Hz. Peygamber (s.a.s) Uhud savaşına çıkacağı zaman Medine’nin içinde mi yoksa dışında mı savaşılması hususunda ashabı ile istişare etti. Genç, heyecanlı ve Bedir savaşına katılmamış olanlar Medine dışında savaşmak istediler. Hz. Peygamber (s.a.s) Medine içinde savaşmaktan yana idi. Genç ve heyecanlı olanlar ısrar edince, Hz. Peygamber (s.a.s.) Medine dışında savaşma kararı aldı. Hz. Peygamber (s.a.s), içeri girip zırhını giyerken bu gençler, acaba Hz. Peygamber’e (s.a.s) fazla baskı yapıp onu üzdük mü düşüncesine kapıldılar ve Medine dışında savaşma kararlarından vazgeçtiler. Hz. Peygamber (s.a.s) zırhını kuşanmış bir şekilde yanlarına çıkınca, bu kararlarını kendisine bildirdiler. Fakat Hz. Peygamber (s.a.s): “Bir peygamber zırhını giydikten sonra savaşmadan onu çıkarmaz” buyurdu. Bu şekilde azim ve kararlığını ortaya koymuş oldu.

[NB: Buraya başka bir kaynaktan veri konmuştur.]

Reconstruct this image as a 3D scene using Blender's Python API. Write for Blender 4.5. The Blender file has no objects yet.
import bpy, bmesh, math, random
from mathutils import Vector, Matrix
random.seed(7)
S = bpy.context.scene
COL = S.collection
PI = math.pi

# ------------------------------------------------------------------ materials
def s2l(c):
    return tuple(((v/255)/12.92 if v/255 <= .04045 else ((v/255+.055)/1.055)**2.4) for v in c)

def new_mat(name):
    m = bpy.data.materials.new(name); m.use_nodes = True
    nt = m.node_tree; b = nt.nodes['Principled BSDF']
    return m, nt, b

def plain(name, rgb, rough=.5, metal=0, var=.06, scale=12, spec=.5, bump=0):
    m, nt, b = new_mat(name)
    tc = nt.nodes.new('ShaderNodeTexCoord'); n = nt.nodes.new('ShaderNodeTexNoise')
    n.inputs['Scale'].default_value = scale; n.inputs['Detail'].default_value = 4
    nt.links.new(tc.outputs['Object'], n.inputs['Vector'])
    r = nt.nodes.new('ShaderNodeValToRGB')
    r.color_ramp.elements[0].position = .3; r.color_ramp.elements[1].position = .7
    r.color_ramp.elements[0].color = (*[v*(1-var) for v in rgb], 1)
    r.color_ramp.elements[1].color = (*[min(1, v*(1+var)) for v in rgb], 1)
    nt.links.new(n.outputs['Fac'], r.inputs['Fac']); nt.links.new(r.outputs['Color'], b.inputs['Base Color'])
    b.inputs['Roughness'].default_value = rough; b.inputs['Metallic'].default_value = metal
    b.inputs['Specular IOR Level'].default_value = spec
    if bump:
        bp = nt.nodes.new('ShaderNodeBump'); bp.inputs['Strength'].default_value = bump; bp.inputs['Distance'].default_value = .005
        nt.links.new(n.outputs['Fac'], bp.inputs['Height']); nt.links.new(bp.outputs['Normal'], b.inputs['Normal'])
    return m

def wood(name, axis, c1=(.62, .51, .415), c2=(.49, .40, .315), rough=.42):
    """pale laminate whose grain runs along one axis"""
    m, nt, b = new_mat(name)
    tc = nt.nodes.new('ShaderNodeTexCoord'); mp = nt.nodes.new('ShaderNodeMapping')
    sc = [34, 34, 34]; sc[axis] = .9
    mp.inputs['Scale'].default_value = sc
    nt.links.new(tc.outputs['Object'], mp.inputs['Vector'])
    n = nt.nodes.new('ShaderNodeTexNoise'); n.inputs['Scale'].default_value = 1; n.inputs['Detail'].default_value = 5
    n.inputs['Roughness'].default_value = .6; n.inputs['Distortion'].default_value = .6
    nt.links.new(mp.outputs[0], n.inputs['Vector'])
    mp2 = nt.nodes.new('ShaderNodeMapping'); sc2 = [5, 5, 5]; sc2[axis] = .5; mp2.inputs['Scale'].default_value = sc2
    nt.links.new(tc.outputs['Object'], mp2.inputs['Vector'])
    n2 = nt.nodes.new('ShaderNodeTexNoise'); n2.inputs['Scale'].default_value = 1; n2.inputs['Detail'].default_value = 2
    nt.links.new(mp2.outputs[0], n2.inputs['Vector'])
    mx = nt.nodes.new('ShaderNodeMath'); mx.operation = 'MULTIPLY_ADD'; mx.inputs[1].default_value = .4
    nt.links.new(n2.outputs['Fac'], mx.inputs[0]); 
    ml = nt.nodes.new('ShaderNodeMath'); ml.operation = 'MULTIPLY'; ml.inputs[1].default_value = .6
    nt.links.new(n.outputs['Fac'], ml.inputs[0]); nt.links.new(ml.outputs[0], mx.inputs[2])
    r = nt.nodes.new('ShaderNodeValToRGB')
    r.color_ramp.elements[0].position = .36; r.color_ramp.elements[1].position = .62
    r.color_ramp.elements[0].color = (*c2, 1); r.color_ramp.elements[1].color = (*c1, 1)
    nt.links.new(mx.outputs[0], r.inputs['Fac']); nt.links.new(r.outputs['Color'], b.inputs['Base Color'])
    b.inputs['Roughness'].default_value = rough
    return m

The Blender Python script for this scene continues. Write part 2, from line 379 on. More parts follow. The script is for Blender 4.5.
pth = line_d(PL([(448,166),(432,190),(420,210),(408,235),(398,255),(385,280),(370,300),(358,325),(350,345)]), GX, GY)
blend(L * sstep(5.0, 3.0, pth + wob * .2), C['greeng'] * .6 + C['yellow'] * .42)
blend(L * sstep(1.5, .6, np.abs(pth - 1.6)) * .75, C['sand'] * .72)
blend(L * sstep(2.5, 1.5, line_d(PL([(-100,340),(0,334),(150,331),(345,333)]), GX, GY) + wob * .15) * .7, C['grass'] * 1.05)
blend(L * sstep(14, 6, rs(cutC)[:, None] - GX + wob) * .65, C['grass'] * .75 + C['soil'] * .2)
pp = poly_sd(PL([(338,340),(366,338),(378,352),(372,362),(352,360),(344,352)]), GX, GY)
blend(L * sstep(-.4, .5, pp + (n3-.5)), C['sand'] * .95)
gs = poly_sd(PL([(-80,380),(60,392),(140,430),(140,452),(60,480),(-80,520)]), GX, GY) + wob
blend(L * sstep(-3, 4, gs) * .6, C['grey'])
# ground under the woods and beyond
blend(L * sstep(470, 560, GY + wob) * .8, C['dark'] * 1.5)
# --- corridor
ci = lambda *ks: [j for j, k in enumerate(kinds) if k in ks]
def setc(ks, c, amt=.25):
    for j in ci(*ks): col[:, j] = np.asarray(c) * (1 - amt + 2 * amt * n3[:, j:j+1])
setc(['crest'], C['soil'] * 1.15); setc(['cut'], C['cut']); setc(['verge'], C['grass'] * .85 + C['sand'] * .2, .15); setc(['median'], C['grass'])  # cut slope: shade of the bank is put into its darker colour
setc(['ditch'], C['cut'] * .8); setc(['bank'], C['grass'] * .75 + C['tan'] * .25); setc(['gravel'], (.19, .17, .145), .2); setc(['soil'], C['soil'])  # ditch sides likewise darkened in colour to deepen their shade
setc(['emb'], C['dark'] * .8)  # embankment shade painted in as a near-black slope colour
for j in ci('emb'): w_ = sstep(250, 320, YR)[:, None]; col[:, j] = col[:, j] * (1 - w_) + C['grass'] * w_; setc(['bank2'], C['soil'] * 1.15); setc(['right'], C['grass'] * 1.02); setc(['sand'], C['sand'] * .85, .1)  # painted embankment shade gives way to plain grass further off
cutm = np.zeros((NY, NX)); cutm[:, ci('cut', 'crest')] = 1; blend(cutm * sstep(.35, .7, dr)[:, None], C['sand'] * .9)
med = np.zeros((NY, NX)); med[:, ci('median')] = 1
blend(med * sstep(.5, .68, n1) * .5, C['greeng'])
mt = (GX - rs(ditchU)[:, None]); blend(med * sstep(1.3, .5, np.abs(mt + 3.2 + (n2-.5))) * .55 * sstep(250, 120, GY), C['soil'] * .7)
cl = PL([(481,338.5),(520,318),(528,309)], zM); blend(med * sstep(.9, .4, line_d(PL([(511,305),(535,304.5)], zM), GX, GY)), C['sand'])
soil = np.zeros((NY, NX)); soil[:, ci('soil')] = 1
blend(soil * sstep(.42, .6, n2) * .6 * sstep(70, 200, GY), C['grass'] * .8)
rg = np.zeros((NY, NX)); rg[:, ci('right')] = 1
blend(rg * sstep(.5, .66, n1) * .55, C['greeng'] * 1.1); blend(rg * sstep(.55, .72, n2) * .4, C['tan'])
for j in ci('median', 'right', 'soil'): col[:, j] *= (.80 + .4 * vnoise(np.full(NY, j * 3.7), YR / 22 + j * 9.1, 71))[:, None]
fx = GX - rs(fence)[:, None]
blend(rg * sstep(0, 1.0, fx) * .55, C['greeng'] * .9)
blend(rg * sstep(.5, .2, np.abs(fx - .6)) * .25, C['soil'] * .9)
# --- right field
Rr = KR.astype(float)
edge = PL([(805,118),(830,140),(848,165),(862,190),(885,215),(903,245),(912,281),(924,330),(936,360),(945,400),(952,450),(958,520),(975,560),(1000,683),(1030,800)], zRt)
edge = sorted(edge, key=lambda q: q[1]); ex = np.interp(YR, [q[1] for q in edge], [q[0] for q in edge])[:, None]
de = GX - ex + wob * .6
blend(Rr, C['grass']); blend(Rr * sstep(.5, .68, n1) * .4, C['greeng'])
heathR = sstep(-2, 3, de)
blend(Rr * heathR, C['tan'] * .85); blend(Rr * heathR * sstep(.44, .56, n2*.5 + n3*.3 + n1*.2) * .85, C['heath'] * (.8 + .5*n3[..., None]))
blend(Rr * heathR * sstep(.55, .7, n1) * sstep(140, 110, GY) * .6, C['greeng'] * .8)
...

Savaş esnasında Ayneyn tepesine konulan okçuların kimisinin itaatsizlik etmesi neticesinde savaş zafer ile değil mağlubiyet ile neticelendi. Yetmiş sahabe şehit oldu. Hz. Peygamber’in (s.a.s) mübarek dişi kırıldı ve yanağına miğfer battı. Buna rağmen Hz. Peygamber (s.a.s) ashabına kızmadı ve onlara yumuşak davrandı. Bunun üzerine Âl-i İmrân sûresi 159. âyeti kerimesinin de içinde bulunduğu âyetler nazil oldu.

“Allah’tan bir rahmet sayesinde sen onlara yumuşak davrandın. Eğer kaba ve katı kalpli olsaydın, şüphesiz çevrenden dağılıp giderlerdi. Öyleyse onları bağışla, onlara mağfiret dile, iş hususunda onlarla istişare et. Bir kere de azmettin mi? Artık Allah’a tevekkül et. Çünkü Allah tevekkül edenleri sever.”

Gerekli istişareleri ettikten, iyice elekten geçirip üzerinde düşündükten ve gerekli tahkikleri yaptıktan sonra bir işi yapmak “azm”dir. Üzerinde düşünmeden, gerekli tahkikleri yapmadan ve iyice elekten geçirmeden bir işi yapmak ise azmetmek değildir. Böyle bir şey ancak sonuçlara aldırmaksızın canlarının istediklerini yerine getiren ve bu konuda ne olursa olsun bir işi yapmak isteyen kimseler hakkında düşünülebilir. Böyle bir işin neticesinin nereye varacağı da bellidir. Bu şekilde davrananlar hakkında şair şöyle demiştir:

“O, bir şey kararlaştırdı mı, artık azmini gözünün önüne (hedef olarak) koyar.

Ve sonuçlarının söz konusu edilmesini bir kenara atar.

Görüşü hususunda kendisinden başkasıyla da istişare etmez.

Ve kılıcının kabzasından başka bir arkadaşa da razı olmaz.”

Kimi âlimler “azm” ile “hazm”i bir görmüş olsalar da, İbn Atiyye  “hazm”, bir mesele hakkında güzel bir şekilde tespitte bulunmak, onu iyice elekten süzmek ve o hususta yanılmaktan çekinmektir. Azmetmek ise, bir işi yerine getirmeyi kastetmektir der. Araplar da: “Azmedecek olursam, “hazm” ederim. Yani azmetmeden önce onu iyice ölçer biçer, düşünürüm” derler.

Bir iş konusunda güzel netice almak isteyenler, o işi yapmadan önce tüm yönleriyle onu araştırır. İşin varacağı yeri, getireceği kâr ve zararı hesap eder ve ondan sonra o işe koyulur. Bu aynı zamanda tevekküldür de. Fevri hareket edenler yanılır. Yanılanlar yanlış sonuçlar elde eder ve zarar eder. Bazen bu zarar onarılmaz neticeler oluşturabilir. Kimisinin canına ve kimisinin malına sebep olabilir. Bu nedenle “azm”dan önce “hazm”, işin neticesi açısından önemlidir. “Azm”dan önce “hazm”i yapanlar ve ondan sonra “azm” edenler, işlerini bir kerede Allah’a havale etti mi, Allah tevekkül edenleri sever. Tevekkül edenlerle beraberdir ve onların yardımcısıdır. Onları güzel neticelere ve zaferlere ulaştırır.

Allah işin neticesini düşünmeden iş yapanlardan eylemesin. Amin!